Ouh…Babbo! Céntrico, céntrico, céntrico. Hay mejores opciones al lado, por la zona de Ópera, pero la pasta es honesta, que es lo que hay que pedir a la pasta. La decoración, en cambio, es un poco espanto. No conozco al público nocturno pero tengo pocas esperanzas al respecto. No me creerán pero –tras dos visitas- he constatado que sus hielos no enfrían, fenómeno sobre el que hemos hecho no poca especulación intelectual.

Don Giovanni. De las mejores pastas de Madrid, en uno de los lugares más insospechados de Madrid. Lo sigo desde hace años. Va mejorando cada vez.  

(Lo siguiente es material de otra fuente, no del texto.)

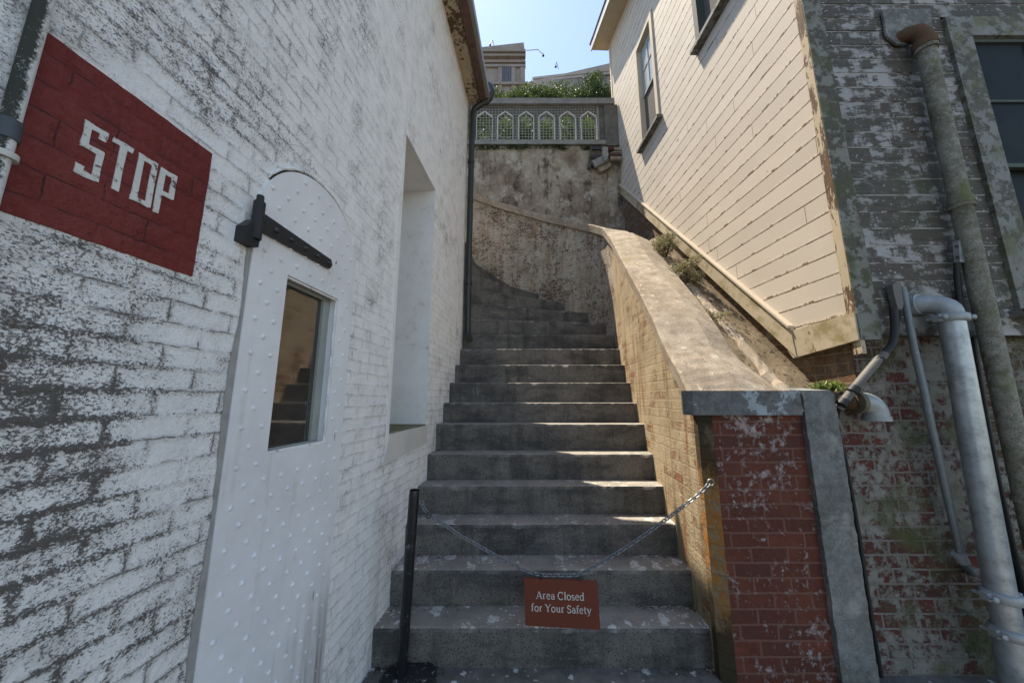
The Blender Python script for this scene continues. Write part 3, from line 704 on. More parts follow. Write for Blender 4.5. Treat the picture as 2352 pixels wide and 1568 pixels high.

Manete. Doy mil bravos a Manete, representante de la cocina levantina –castellonense, en este caso- que a mí tanto me gusta. Unas mínimas sepietas vienen con un punto de cocción del todo magistral. El arroz es del día o por encargo y además cierra por las noches y –en general- cuando al dueño le viene en gana, lo cual dificulta mucho el comer ahí. Buenos vinos, personal con ganas de agradar. Yo recomiendo pedir y decantar los raros blancos El Rocallís y La Calma. Son del Panadés. Uno de ellos se hace con una uva al parecer creada en laboratorio, de nombre Incroccio Manzoni. Yo lo prefiero a su vino hermano pues con este podemos brindar por el gran novelista conservador de Los Novios. A las cosas hay que buscarles su aliciente.